Le seul qui accepte dans l'immédiat de s’exprimer au grand jour est l’élu à la sécurité au sein de l’exécutif, Didier Boillat, PLR. Non pas sur la «zone de rencontre» proprement dite, qui n'est pas de son ressort et dont la création relève d'une «décision collégiale», dit-il, mais sur les craintes qu’elle ne favorise l’implantation de points de deal.
Hasard du calendrier, la «zone de rencontre» a été aménagée au moment même où une installation artistique prenait corps à l’emplacement d’un ex-rond-point situé dans les parages. Soit un regroupement de bétonnières de chantier, pensé par l’artiste genevois Adrian Fernandez Garcia comme un hommage aux communautés étrangères, «véritables bâtisseuses de la Suisse que l’on connaît», relatait Arc Info en mai. De l’eau s'en échappe par un jet et termine son cours dans les égouts, persiflent les mauvaises langues.
Outre l’esthétique de cette installation artistique, involontairement dans le thème des longues poutres réparties au sol, ces voix critiques dénoncent là une entorse aux principes anti-gaspi censés animer les concepteurs de l’ensemble des transformations précitées.
Les bétonnières, expo éphémère, auront disparu en septembre. La zone de rencontre aussi?
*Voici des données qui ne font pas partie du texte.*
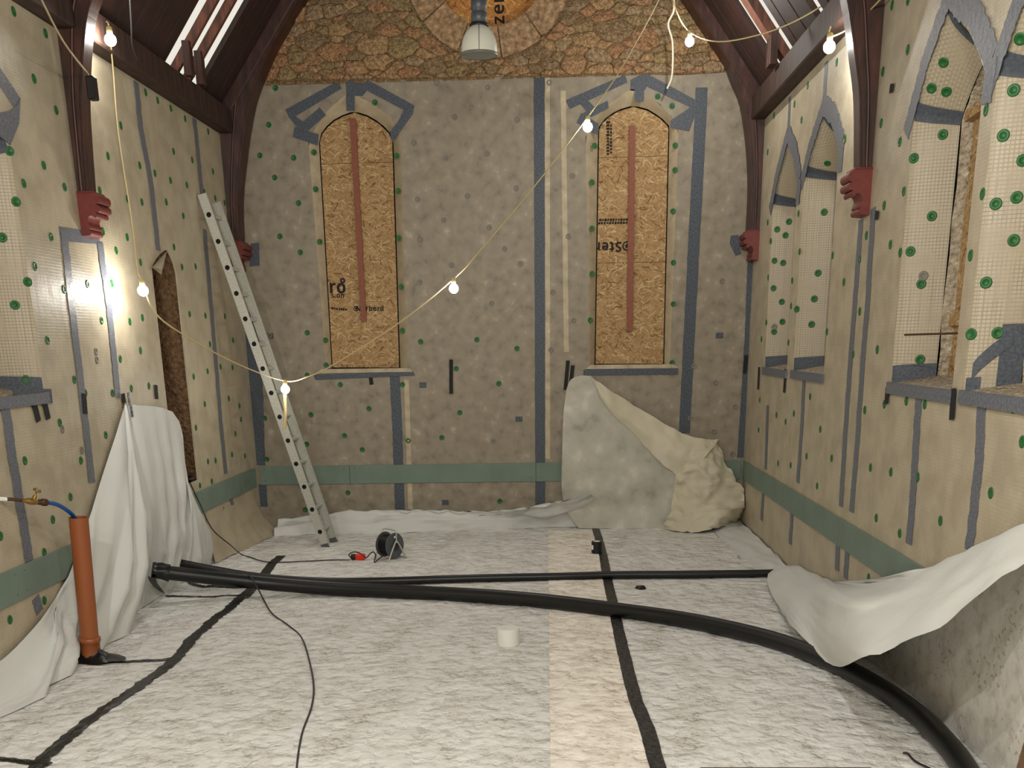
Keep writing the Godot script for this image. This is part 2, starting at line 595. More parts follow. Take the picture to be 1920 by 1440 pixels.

A Paris, où la mairie avait pareillement garni des places de poutres en guise de bancs, appelées Mikado, les dégradations furent telles qu'elle a décidé, l'an dernier, de les retirer.
*Le présent l'article a été modifié mercredi matin 19 juillet: actuellement, il n'y a pas qu'un seul parking (le souterrain, situé à l'ouest de la gare), comme nous l'écrivions hier, il y en a deux, en comptant également celui situé à l'est de la gare, précisément au nord de l'Office fédéral de la statistique.